The integration game

But most safety and health pros are in the position of having to integrate themselves into company affairs. By comparison, you don’t integrate yourself into another person. Pros must learn the culture of the company. People can come with baggage but not cultures. It’s been said forever safety and health pros must speak management’s language. Again, this is something easier done with a person than an institution. People — with the execption of IT techies, physicians, attorneys and certain auto mechanics  — don’t speak in tongues that you must take a course to understand.

Maybe Mitt meant this…

You might say, what are companies but collections of people. Companies are much more than bad elevator music, cafeteria food and cramped cubicles. They are made up of people. Well, Wal-Mart is made up of more than two million “associates,” but I don’t get a warm feeling walking into one of Wal-Mart’s sterile airplane hangars, no matter how pleasant the greeter is. Same with Lowe’s, Home Depot, Best Buy, Target, no matter how they try to make it Martha Stewart friendly. I’m on my own in those places. Free to get lost or trampled over on Black Friday.

The corporate conscience

The job of safety and health pros in many huge bureuacratic corporations is to try to humanize and sensitize the place, the culture, the accountants and scientists. Diminish its intimidating scale by creating teams, safety logos, competitions, coaching one on one, trying to create a sense of belongingness. Safety and health pros are often called the conscience of corporations. Why? Because corporate entities don’t have consciences. Again, life would be easier if Mitt was right and companies were people.
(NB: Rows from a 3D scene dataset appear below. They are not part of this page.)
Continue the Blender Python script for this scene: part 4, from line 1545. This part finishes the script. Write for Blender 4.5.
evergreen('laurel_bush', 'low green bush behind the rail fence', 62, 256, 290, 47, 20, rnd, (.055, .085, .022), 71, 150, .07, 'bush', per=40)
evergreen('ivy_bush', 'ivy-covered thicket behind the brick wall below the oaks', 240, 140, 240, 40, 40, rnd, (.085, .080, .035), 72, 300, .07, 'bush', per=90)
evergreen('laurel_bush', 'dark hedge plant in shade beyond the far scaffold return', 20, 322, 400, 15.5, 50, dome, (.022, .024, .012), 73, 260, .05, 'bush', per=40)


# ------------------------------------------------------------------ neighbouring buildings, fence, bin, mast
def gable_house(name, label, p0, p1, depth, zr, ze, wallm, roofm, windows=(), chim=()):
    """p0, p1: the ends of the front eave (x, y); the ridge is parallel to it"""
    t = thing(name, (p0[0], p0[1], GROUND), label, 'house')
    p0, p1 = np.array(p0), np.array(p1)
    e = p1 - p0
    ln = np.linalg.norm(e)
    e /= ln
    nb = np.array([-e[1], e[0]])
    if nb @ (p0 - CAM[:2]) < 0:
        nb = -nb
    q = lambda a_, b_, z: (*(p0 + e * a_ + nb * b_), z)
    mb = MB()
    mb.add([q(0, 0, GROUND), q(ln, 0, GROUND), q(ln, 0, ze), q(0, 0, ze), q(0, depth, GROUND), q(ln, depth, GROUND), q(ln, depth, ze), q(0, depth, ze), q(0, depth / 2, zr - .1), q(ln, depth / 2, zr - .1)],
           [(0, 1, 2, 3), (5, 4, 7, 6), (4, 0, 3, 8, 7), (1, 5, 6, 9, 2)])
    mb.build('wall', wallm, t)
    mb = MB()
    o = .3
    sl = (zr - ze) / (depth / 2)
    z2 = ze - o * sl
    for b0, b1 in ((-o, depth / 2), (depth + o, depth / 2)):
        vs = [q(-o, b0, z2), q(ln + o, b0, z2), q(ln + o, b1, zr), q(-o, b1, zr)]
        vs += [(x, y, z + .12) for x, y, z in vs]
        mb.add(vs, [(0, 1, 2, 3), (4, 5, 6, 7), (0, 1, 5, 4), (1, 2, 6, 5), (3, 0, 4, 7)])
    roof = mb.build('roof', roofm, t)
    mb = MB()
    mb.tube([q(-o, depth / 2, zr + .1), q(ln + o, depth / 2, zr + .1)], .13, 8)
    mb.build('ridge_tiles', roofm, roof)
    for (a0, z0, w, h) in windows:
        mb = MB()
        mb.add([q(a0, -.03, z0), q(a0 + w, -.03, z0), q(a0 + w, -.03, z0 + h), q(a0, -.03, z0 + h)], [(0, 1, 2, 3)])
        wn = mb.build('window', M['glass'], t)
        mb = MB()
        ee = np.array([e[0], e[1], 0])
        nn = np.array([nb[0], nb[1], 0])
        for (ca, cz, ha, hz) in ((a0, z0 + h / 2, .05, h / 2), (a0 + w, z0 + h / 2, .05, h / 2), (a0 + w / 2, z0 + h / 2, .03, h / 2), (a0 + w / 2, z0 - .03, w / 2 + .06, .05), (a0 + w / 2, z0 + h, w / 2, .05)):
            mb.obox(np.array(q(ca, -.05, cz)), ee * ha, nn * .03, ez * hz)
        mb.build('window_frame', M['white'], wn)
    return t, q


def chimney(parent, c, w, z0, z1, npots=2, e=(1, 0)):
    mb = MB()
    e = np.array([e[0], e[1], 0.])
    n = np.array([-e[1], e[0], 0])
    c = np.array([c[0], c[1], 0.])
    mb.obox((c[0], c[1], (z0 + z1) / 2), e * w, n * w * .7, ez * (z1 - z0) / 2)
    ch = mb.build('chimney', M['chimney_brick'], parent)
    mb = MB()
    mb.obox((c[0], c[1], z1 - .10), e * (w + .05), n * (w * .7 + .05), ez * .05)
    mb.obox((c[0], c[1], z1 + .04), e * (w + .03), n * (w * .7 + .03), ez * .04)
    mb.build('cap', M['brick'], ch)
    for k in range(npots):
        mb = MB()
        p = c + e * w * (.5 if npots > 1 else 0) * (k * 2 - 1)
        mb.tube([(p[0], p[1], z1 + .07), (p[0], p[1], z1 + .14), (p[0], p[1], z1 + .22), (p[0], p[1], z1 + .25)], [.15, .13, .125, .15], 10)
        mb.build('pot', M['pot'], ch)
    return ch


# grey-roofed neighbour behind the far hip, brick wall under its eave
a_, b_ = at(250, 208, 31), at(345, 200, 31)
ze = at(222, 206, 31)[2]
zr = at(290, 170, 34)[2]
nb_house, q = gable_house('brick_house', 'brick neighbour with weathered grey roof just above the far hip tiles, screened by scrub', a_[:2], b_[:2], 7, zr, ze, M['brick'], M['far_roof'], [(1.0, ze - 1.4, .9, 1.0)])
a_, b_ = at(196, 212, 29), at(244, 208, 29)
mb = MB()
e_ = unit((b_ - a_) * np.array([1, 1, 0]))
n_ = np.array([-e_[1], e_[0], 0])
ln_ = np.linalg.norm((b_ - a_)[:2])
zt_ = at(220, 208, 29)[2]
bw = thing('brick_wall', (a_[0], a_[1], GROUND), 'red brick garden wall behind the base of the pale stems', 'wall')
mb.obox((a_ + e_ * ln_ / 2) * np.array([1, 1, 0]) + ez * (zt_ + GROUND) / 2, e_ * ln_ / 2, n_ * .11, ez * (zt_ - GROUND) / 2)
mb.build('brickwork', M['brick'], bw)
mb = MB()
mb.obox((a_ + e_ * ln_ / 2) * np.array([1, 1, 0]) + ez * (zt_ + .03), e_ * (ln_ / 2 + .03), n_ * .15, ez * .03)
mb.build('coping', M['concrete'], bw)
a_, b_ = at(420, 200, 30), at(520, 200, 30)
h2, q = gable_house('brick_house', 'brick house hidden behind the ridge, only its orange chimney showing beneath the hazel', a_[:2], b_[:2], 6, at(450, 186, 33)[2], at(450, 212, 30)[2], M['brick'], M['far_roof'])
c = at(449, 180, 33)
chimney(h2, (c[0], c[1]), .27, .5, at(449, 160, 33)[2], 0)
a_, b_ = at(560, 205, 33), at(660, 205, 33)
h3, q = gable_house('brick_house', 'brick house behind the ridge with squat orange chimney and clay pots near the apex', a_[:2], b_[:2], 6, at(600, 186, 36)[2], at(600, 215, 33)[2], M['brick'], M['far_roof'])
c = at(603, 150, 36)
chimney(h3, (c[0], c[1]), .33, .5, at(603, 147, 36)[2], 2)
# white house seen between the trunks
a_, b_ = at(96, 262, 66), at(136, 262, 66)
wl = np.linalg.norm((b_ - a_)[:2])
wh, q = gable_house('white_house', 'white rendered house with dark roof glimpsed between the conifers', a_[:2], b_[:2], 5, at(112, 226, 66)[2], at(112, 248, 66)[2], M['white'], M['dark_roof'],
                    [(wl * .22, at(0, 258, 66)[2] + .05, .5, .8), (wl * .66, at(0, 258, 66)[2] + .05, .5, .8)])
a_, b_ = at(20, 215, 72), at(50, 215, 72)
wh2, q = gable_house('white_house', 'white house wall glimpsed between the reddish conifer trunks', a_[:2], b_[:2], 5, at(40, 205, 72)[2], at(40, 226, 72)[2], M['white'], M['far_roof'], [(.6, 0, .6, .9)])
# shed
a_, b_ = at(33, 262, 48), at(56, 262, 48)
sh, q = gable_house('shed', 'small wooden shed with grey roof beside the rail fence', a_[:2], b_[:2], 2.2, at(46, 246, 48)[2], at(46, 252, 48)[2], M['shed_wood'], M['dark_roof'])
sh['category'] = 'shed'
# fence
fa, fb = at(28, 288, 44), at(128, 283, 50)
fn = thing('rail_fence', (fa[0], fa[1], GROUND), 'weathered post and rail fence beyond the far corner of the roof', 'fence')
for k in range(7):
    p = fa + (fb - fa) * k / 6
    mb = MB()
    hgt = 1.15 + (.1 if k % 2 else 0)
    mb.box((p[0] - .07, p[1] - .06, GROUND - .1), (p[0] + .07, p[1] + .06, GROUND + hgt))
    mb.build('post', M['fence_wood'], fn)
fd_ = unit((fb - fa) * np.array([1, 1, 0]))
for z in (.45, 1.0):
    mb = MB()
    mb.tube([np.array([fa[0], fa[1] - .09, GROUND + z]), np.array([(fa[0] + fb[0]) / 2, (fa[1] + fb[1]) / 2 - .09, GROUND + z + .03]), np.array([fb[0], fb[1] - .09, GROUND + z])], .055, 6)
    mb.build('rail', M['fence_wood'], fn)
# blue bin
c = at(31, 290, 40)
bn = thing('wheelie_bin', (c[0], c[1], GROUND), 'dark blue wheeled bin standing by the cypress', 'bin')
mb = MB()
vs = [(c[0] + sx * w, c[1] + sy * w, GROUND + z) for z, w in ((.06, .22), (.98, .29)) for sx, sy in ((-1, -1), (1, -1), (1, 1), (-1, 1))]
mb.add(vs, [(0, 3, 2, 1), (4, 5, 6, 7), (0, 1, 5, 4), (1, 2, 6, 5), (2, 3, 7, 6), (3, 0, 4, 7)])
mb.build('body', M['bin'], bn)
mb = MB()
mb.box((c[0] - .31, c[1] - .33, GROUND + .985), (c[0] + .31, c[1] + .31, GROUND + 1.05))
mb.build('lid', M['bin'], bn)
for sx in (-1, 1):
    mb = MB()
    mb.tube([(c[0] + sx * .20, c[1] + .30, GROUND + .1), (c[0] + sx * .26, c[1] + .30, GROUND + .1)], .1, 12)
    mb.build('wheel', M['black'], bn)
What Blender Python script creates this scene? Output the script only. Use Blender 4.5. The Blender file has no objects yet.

Some safety and health pros face an easier task of sensitizing the corporation. Corporations with proud safety and health histories and track records need less coaxing to care for employees. Corporations that profit by extracting wealth from the earth are more likely to be sensitive to environmental concerns, especially in this age of sustainability. Same for big corporate polluters. They are increasingly sensitive to the size of their “footprint.”

Small companies with small workforces are often humane and caring because they operate like families, not nation states. Everyone is on a first-name basis. They may all be from the same town. Neighbors. Decades ago NIOSH studied companies with honors-winning safety programs; all had less than 200 employees.

Nations without borders

Speaking of nation states, of the world’s 100 largest economies in 2000, 51 were corporations, according to the Institute for Policy Study. General Motors, Wal-Mart, Exxon Mobil, Ford Motor all had GDPs greater than Saudi Arabia.

There are excellent safety and health pros working for these companies, and many other multinationals. Slowly but surely over the years pros have made many of these “autonomous countries” more accountable, more transparent, more humane, more caring, more cognizant of safety and heath risks. But there is still a long way to go to rein in some of these nations without borders.

The idea of corporations as nations without borders can be discomfiting. So Mitt personifies them. After all, he’s got a nomination to win.